* _What to produce_
What do the lines from the top of the data through the line with "COL = sc.collection" say? Quote them exactly and include both ends.

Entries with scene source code
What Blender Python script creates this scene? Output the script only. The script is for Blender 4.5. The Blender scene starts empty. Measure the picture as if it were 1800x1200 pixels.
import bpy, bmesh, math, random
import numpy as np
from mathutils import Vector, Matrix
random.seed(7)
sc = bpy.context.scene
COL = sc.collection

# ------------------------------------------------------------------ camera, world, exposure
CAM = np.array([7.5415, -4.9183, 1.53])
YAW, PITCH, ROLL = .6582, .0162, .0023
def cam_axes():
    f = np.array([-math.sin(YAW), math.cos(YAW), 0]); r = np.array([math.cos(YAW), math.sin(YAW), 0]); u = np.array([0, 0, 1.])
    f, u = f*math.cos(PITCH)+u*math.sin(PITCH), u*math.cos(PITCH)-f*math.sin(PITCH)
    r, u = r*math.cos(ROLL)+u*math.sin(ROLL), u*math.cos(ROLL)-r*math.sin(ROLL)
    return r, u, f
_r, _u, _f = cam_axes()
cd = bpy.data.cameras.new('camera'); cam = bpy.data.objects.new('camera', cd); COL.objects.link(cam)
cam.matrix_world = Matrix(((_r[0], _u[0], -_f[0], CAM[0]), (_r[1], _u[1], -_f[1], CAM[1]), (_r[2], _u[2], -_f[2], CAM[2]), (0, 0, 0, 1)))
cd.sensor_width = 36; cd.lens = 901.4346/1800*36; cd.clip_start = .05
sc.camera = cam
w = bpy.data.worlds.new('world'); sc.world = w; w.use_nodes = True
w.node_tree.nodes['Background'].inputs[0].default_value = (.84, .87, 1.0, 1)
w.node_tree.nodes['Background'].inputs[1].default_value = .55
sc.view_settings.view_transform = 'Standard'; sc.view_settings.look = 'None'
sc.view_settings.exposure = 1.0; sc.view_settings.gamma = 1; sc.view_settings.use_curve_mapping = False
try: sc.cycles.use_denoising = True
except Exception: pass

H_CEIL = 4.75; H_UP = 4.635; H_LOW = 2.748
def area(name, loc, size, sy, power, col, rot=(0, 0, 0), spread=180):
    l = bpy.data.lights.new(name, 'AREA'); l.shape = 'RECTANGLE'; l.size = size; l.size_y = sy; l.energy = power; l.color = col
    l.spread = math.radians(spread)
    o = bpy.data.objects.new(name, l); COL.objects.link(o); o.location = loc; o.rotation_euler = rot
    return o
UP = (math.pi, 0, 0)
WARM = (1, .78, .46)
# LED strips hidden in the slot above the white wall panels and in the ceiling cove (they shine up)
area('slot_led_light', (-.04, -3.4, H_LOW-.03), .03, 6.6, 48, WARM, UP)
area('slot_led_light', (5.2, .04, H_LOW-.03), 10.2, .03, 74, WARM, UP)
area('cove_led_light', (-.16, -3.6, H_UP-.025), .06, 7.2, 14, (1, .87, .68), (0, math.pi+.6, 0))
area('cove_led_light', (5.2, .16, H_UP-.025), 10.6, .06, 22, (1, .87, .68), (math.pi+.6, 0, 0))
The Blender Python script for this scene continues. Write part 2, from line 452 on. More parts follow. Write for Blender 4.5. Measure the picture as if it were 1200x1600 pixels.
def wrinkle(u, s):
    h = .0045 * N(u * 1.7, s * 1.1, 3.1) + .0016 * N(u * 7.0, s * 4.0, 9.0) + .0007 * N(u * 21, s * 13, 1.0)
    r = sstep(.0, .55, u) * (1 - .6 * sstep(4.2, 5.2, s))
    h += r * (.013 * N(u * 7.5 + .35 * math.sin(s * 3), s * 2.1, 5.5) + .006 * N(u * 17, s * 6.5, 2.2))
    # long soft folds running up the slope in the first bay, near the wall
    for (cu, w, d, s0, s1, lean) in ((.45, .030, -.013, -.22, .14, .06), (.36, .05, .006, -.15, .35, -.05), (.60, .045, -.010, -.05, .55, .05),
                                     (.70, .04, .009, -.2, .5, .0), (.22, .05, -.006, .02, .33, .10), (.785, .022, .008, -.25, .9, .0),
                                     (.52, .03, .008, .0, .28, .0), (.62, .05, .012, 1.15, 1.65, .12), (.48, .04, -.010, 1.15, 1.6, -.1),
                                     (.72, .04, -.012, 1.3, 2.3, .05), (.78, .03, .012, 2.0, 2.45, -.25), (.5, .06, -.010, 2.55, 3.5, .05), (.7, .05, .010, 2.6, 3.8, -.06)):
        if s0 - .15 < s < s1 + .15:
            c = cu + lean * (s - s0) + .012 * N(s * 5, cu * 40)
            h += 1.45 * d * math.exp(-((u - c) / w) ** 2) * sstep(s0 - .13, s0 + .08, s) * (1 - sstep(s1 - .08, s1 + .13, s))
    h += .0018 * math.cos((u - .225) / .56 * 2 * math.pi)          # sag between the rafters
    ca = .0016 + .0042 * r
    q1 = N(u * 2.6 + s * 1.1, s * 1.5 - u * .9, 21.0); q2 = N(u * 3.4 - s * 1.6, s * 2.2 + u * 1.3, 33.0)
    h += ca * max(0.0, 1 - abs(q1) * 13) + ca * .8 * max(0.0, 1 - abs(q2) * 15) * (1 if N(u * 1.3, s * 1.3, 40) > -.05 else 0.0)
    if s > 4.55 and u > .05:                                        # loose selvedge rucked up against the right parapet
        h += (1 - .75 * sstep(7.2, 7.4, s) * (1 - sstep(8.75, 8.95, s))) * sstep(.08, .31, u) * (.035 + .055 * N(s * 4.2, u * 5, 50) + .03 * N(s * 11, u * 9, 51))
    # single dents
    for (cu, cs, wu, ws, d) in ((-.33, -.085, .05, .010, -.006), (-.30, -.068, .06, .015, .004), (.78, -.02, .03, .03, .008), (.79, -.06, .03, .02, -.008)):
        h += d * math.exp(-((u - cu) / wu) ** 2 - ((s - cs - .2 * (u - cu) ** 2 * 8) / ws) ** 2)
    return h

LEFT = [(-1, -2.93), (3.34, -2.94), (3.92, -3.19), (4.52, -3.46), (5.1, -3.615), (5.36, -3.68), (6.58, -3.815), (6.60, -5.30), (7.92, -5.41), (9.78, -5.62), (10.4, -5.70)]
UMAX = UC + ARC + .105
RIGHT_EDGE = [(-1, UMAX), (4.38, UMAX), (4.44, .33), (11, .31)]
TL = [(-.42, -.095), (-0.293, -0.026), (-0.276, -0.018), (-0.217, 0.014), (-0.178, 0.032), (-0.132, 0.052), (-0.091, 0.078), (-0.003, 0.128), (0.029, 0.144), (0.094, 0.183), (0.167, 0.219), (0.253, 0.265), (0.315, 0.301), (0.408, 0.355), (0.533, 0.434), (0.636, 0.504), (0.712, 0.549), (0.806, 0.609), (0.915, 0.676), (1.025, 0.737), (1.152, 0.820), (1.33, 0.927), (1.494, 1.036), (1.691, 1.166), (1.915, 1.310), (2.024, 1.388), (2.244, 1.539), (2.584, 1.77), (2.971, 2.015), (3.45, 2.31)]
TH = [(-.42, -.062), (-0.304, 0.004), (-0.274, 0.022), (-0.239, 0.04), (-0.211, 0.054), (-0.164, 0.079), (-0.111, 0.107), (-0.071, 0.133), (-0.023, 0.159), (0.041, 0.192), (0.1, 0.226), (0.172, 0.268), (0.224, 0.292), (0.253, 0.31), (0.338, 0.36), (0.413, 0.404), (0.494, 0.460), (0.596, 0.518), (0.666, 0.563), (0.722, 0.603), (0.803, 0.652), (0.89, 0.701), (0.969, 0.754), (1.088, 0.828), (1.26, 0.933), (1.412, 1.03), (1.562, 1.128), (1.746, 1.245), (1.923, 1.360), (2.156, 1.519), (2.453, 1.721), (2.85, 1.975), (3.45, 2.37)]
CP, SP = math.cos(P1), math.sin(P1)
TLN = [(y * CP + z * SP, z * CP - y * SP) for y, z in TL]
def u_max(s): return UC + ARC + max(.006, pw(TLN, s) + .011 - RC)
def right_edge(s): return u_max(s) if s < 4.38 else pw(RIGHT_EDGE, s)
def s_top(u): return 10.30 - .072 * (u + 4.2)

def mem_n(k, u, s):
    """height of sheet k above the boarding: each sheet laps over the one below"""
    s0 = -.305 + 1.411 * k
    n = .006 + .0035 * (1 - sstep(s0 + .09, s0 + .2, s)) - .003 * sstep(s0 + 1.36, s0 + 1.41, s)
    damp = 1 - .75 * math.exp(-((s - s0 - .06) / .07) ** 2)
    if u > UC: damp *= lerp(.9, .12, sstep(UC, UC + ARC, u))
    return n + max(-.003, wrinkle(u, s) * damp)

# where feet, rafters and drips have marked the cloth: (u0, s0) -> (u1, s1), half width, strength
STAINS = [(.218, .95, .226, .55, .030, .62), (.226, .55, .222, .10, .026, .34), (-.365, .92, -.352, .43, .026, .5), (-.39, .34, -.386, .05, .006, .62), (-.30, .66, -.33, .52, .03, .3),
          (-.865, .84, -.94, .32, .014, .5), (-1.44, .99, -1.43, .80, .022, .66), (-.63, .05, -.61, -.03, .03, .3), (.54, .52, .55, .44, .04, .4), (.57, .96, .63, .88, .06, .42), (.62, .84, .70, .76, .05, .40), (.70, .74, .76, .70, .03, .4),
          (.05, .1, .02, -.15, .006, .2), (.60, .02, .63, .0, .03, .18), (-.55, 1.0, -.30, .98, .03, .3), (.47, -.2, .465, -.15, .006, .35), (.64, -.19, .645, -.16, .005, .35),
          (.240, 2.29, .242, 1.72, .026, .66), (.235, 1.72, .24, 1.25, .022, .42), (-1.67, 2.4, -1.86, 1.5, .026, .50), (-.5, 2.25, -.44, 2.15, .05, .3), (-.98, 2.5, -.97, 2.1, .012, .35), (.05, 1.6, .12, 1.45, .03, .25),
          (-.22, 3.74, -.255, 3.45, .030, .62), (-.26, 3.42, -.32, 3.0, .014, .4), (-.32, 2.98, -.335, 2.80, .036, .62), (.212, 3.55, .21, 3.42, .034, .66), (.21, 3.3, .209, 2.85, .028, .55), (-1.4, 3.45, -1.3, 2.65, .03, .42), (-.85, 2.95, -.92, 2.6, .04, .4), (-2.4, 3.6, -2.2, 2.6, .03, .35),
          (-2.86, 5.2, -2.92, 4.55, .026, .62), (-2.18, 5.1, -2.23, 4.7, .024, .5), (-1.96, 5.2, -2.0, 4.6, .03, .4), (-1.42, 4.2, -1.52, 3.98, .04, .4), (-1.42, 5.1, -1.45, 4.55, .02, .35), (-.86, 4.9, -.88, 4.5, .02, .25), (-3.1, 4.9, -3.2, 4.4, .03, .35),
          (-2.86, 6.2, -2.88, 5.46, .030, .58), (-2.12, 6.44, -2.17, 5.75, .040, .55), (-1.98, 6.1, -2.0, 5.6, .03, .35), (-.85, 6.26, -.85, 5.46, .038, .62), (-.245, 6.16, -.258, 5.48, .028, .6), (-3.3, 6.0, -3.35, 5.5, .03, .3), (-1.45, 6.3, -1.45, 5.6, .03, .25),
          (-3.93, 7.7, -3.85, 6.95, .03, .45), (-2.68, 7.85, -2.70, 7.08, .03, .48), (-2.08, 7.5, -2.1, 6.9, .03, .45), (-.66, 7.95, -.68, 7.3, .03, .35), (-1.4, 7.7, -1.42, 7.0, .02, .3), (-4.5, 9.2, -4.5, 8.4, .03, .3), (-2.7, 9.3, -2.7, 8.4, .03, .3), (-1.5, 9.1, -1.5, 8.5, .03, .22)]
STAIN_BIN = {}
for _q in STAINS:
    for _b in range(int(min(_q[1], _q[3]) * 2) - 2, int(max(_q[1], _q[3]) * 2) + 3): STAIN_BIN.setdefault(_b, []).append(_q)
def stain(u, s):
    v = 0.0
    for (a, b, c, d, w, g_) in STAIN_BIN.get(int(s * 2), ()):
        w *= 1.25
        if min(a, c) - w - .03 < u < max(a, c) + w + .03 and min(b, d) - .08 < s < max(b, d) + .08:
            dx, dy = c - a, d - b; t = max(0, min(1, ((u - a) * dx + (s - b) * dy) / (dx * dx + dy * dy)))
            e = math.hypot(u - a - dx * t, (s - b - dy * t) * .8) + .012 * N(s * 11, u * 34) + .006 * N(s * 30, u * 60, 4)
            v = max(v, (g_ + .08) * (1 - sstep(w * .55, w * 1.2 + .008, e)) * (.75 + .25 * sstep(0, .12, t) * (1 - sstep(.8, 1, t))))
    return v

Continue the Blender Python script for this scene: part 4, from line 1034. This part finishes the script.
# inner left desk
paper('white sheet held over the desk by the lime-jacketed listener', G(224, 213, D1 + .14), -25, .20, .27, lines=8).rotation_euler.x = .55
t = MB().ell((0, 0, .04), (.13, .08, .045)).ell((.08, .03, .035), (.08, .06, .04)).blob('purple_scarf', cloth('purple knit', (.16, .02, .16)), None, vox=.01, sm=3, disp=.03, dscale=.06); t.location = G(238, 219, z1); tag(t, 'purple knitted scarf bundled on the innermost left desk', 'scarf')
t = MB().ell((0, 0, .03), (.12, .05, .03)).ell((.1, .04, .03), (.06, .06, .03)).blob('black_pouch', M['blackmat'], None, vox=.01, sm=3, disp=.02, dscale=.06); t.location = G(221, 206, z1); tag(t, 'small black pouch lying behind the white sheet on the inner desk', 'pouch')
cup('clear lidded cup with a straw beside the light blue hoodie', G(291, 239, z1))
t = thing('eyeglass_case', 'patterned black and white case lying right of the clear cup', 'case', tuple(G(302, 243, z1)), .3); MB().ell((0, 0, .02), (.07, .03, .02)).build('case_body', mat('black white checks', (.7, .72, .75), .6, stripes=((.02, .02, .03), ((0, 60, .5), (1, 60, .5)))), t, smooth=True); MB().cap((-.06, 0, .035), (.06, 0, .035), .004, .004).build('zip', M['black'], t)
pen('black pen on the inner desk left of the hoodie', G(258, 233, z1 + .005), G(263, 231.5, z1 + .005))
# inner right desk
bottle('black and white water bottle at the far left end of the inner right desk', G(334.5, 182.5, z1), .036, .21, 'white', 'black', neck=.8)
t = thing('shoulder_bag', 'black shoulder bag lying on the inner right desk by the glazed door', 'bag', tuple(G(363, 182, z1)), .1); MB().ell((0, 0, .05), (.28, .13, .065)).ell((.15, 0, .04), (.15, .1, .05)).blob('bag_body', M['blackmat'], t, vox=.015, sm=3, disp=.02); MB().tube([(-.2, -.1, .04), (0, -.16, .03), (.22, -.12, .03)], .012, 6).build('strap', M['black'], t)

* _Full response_
What Blender Python script creates this scene? Output the script only. The script is for Blender 4.5. The Blender scene starts empty. Measure the picture as if it were 1800x1200 pixels.
import bpy, bmesh, math, random
import numpy as np
from mathutils import Vector, Matrix
random.seed(7)
sc = bpy.context.scene
COL = sc.collection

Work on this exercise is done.